Forget the MacBook Air. Here’s a 10-Pound, Dual-Screen Laptop
The world of emerging hardware is filled with hype, vapor, and false promises. Which is why we’re delighted to learn, via ThisIsMyNext, that gScreen is finally accepting pre-orders for its rather unbelievable-looking dual-screen “Spacebook.” All this after two years of promises that many thought were destined to be broken.
When shut, the Spacebook looks much like an ordinary laptop (that is, if your ordinary laptop is 10 pounds heavy and two inches thick). But oh, how appearances can be deceiving. Open it up, and in place of a single display like the one you’re probably looking at now, you have a double display – two giant screens that spread out to either side. Each panel is 17” with full HD glass; you can choose between a glossy or matte finish, depending on your preference. Ben Rudolph of Windows had a hands-on recently, and gave it rave reviews. He notes that clever design – namely, frontloading the weight through atypical battery placement – keeps the thing from toppling over like a clumsy giant. It all makes Lenovo’s effort at a similar concept, only with smaller screens, look quaint.
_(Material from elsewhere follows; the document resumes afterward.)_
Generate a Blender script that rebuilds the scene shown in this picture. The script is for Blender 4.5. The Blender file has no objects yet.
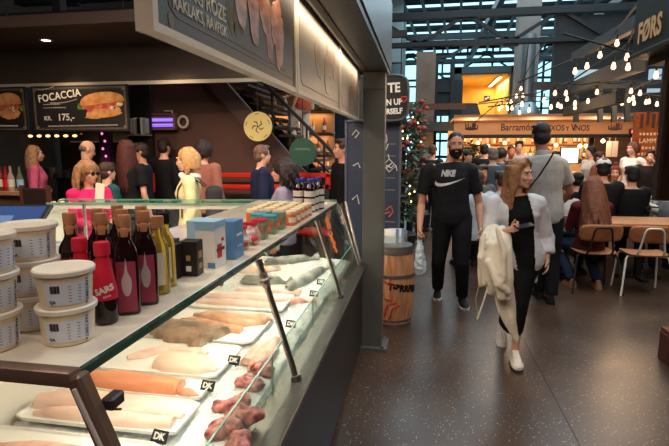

On the face of it (on the faces of it?), the device seems ridiculous. But the laptop’s creator, gScreen’s CEO Gordon Stewart, has completely legitimate use cases for such a device. There are people who really do need to pack this much screen space wherever they go. As he explained to Rudolph:
“A few years ago I was working on a film project in Hawai’i and realized that I was going to have to move my entire desktop setup down there from my home in Anchorage to get the computing power and screen real-estate I needed. That hassle made me realize that I couldn’t be the only one who needed a powerful laptop with massive screen size, so I set out to build one.”
As Stewart had actually told Gizmodo years back, it’s really aimed at anyone who needs screen space and mobility – artists, designers, photographers, and their ilk. He also mentioned, back then, being in “talks” with the military.
The specs on the device are laid out neatly on gScreen’s own site, if you’re seriously thinking of buying one (act now for free shipping!). In essence, the entry-level model is $2,395, and if you shell out an additional $400, you get a faster processor and twice the memory.
You have to love the sheer, breathtaking, anti-zeitgeist spirit of the thing. With the new MacBook Air refresh, mobility, nimbleness, levity are all the buzzwords of the laptops of the day. But as Stewart jollily said, two years back, of his monster, “It is absolutely the opposite of a netbook.”